Study Methodology


I’ve never been a great student – I’ve always just gone off of what I can remember from lectures and simply reading assigned pages.

That approach typically allowed me to recall facts well enough that when it came test time I’d do well enough – usually Bs and Cs but hardly ever As and it didn’t do much for application (although I could often extrapolate well enough to deduce a decent amount of things requiring application).

BUT!

What I want is to build an actual career on what I’m learning now (only a couple decades late) and that’s going to require a depth of understanding – not just simply being able to recite facts and interesting bits – probably the biggest reason why I failed algebra 1010 twice – I couldn’t apply the operations in a larger context on tests!

Priming

One of the useful things I did get from college was to learn about priming or readying your brain to learn new information (might also be referred to as scoping). The basic idea is to get a high-level overview of the concepts you’ll be learning about – what this does is give your brain something to hook new information to.

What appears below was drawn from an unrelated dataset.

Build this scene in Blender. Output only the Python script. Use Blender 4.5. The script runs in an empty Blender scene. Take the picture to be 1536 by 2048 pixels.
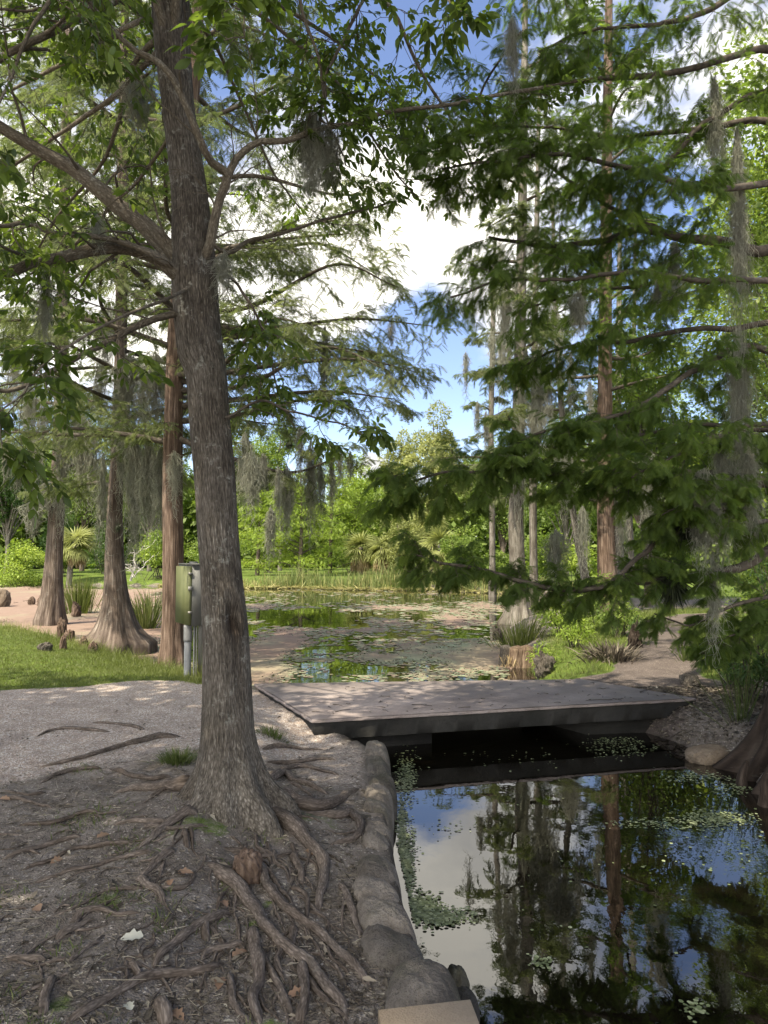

A basic method to prime your brain – particularly with book sourced information – is to read the summary (that generally comes at the end of the chapter) first – then read the chapter.

Active Recall

When I was taking notes from lectures or reading in college, I would simply copy things verbatim from slides or quotes from the book – this is horrible for real understanding.

Something I’ve been trying after looking at some study strategies – is to write questions instead of simply copying text – questions force you to think about and remember what you read and learned and you have to build context – an anchor for hooks to really set into.

Memory Dump

Another part of Active Recall is to give yourself a brain dump – actively write about everything you can remember from the subject – I haven’t tried this yet, as fortunately/unfortunately I know about 90-95% of what’s been in the few chapters of the study guide I got – but the idea tracks.

Spaced Repetition

I remember learning that you should only study a single subject a small bit a time and then you need to review the next day before moving on to the next bit.

Neurologically, it takes time to build connections (which is why sleep is important!) and re-treading the same information helps reinforce the connections – the more you use an established neurological pathway, the stronger the connection becomes (a process called myelination takes place that insulates the neurons with fat which makes the transmission across them easier/faster).